Thankfully nothing like that could ever happen in the United States. Right?
Not so fast.
California is currently set to be the first state in the U.S. to propose regulating online speech. The California Assembly and Senate recently approved S.B. 1424, the “Internet: social media: advisory group” act, which now only awaits the signature of Governor Brown to become law. The bill reads, in part:
“The Attorney General shall, subject to the limitations of subdivision (d), establish an advisory group consisting of at least one member of the Department of Justice, Internet-based social media providers, civil liberties advocates, and First Amendment scholars, to do both of the following:
(a) Study the problem of the spread of false information through Internet-based social media platforms.
(b) Draft a model strategic plan for Internet-based social media platforms to use to mitigate the spread of false information through their platforms.”
Somewhere George Orwell is shaking his head.
Government regulation of speech is a slippery slope. Once a step is taken toward government deciding what is “true” or “false” or what views are “worthwhile” and worthy of being shared, it is only a matter of time until politicians with ideological agendas decide to attempt to elevate their own views, to the detriment of individual rights and democracy. The cost of our own freedom of speech depends on a tolerance of the ideas and speech of others. We ourselves are the best judges of the merits of differing views, not the government. The last thing we need is Sacramento politicians deciding where we can speak and what we can say.
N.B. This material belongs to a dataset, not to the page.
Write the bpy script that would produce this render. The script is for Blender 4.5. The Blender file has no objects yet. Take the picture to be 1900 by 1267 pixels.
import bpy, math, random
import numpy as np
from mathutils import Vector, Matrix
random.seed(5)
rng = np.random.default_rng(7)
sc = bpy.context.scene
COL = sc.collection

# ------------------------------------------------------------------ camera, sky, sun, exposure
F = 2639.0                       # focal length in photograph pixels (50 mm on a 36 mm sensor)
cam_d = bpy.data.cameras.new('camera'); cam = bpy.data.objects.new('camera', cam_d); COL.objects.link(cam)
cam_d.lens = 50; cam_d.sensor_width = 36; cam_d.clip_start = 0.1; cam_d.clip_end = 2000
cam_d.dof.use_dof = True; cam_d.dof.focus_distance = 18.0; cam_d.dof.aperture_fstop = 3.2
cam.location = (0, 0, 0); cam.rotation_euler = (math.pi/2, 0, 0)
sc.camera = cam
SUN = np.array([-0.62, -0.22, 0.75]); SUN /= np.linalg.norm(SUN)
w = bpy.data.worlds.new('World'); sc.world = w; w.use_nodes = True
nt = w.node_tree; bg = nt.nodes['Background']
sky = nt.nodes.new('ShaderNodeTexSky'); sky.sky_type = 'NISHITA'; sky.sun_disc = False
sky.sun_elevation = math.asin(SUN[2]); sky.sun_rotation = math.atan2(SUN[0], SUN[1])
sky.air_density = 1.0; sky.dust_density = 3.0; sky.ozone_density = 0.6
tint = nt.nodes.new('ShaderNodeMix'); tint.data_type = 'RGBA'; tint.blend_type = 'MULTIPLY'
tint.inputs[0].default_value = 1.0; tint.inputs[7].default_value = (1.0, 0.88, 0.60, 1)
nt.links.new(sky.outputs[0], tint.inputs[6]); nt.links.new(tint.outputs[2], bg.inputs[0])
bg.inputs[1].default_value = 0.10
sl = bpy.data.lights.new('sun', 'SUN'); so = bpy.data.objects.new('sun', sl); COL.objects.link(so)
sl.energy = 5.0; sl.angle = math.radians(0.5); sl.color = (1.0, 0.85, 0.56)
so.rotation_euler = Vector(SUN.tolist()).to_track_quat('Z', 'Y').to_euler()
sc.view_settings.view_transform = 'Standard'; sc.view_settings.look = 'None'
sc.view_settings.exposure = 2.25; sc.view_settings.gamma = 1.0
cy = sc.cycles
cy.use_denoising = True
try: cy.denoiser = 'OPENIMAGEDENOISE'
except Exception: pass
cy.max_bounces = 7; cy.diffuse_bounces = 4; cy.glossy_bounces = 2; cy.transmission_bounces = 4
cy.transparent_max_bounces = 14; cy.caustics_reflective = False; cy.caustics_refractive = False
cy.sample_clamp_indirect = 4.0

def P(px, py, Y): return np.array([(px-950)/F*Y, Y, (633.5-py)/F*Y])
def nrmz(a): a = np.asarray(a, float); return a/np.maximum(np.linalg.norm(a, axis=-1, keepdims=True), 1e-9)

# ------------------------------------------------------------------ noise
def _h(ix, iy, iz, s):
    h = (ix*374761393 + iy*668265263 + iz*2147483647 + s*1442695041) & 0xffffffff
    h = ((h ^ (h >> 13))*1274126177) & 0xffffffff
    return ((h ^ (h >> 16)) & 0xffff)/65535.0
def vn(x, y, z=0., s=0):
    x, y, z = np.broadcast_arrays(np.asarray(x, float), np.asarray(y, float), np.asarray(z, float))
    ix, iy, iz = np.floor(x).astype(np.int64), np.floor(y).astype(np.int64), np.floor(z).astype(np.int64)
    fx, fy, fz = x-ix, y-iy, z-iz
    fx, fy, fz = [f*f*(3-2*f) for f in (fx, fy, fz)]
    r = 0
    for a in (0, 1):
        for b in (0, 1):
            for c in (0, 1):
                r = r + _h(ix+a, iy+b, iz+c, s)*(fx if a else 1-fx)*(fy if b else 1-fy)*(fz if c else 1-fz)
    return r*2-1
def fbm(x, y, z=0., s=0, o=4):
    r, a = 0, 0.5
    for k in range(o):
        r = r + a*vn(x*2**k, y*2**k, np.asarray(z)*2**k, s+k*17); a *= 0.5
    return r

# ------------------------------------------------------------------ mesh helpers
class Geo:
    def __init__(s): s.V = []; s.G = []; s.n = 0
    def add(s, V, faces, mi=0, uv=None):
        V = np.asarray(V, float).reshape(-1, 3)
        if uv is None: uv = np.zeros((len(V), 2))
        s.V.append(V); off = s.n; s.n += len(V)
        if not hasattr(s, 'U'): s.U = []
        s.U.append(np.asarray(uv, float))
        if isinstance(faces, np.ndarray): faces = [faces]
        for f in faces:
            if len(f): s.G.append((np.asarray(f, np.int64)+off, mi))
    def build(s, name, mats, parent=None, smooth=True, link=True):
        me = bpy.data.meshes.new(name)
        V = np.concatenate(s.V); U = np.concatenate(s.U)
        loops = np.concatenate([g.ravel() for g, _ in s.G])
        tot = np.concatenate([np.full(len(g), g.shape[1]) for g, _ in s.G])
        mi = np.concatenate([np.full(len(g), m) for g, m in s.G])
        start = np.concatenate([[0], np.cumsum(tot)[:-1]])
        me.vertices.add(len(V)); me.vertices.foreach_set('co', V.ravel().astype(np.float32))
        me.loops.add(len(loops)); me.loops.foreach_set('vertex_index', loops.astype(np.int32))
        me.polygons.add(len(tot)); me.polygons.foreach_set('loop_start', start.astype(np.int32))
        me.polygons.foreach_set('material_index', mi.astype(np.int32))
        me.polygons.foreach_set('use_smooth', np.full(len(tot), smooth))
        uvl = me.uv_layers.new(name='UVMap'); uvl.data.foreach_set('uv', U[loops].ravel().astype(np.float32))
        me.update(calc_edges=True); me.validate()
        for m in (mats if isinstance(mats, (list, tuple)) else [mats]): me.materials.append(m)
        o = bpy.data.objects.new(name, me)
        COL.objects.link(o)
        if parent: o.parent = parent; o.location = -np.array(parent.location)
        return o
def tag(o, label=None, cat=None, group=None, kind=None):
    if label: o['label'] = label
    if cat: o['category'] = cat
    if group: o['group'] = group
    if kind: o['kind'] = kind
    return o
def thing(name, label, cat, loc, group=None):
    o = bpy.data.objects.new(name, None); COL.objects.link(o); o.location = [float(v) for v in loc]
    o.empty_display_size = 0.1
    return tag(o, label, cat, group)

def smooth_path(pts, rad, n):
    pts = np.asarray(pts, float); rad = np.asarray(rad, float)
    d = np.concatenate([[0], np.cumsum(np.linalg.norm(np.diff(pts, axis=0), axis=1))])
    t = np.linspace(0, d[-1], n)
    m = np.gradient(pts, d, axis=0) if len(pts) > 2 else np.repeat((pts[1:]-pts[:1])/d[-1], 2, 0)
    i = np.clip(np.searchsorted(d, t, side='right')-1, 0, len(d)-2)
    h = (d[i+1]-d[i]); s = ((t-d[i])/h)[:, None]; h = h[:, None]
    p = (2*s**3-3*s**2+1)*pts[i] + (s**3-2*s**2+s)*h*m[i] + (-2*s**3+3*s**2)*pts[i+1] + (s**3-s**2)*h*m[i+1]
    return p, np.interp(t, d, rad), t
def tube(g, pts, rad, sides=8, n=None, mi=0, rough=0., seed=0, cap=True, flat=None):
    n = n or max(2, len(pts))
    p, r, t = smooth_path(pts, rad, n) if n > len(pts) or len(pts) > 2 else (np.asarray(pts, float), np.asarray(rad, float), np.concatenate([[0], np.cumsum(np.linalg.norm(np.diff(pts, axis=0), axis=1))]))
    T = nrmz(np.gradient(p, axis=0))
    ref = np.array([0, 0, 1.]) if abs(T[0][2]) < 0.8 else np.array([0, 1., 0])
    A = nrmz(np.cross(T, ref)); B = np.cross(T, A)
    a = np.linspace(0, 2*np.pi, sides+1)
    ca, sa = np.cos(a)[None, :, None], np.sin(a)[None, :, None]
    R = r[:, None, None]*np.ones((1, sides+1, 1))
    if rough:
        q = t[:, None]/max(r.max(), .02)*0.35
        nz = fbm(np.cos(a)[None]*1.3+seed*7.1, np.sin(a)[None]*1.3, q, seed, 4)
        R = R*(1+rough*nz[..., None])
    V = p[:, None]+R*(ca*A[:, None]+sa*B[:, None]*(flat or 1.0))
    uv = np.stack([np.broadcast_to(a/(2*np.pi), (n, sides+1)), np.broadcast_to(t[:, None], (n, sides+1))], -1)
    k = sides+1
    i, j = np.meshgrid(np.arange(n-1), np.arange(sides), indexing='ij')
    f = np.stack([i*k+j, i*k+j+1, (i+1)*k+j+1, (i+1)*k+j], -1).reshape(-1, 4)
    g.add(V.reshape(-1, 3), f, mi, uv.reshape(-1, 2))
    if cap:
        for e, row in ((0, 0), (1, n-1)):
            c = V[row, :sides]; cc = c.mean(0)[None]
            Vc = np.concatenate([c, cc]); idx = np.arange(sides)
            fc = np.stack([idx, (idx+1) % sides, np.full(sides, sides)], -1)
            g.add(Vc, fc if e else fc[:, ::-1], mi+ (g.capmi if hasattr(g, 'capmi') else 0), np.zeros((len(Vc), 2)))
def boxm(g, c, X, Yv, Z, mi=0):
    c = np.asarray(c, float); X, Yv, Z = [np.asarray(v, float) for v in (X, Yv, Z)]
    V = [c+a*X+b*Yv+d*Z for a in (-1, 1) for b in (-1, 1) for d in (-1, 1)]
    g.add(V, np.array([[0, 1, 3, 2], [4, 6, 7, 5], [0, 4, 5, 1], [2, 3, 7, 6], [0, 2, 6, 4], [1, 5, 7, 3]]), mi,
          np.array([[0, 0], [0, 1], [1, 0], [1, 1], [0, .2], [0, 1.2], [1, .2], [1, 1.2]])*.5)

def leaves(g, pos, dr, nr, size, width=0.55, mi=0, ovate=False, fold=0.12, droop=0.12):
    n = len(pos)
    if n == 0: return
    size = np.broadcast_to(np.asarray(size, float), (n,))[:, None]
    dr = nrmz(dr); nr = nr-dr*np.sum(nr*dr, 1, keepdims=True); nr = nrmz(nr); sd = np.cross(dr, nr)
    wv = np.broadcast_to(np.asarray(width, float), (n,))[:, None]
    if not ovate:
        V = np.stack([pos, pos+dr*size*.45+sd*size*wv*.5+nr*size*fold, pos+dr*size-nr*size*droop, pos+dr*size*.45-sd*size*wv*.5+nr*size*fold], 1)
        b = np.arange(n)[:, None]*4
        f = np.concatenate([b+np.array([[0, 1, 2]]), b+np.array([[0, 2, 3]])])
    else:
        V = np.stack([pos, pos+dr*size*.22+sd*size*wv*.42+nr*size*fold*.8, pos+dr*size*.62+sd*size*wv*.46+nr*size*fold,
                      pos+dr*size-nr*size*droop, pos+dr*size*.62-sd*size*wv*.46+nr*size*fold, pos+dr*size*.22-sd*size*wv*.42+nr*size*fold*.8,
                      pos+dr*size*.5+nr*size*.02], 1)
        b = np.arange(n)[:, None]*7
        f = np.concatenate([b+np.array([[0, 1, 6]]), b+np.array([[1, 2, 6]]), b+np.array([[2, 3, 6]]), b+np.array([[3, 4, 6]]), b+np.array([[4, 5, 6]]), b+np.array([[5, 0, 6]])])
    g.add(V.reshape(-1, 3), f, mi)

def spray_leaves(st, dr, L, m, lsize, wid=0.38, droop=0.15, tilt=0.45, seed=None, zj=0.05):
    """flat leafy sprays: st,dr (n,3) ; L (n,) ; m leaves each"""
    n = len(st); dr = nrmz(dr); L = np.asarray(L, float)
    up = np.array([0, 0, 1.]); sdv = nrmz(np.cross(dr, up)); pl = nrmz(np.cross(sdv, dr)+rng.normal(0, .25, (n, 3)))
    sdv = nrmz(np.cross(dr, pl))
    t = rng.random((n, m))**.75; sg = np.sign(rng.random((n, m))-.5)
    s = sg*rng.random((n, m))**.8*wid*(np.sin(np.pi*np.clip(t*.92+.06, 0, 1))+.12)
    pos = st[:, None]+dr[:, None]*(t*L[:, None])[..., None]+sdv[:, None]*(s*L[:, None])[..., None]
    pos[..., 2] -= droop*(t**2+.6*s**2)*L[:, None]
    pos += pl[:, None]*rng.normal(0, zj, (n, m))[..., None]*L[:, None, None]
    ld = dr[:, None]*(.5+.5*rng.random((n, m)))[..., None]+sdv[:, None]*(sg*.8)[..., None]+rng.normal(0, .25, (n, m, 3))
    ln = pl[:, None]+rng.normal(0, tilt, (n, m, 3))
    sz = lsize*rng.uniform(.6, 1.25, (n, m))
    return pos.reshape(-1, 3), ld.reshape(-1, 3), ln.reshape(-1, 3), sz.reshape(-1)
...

According to John Adams, “None of the means of information are more sacred, or have been cherished with more tenderness and care by the settlers of America, than the press. Care has been taken that the art of printing should be encouraged, and that it should be easy and cheap and safe for any person to communicate his thoughts to the public.” In the age of social media we all have a part to play in the free exchange of ideas. And we should not need politicians’ permission to do so.
UPDATE: Gov. Brown vetoed the online speech bill yesterday, although apparently the CA Senate is “considering” that veto (for an override, presumably). More updates to come.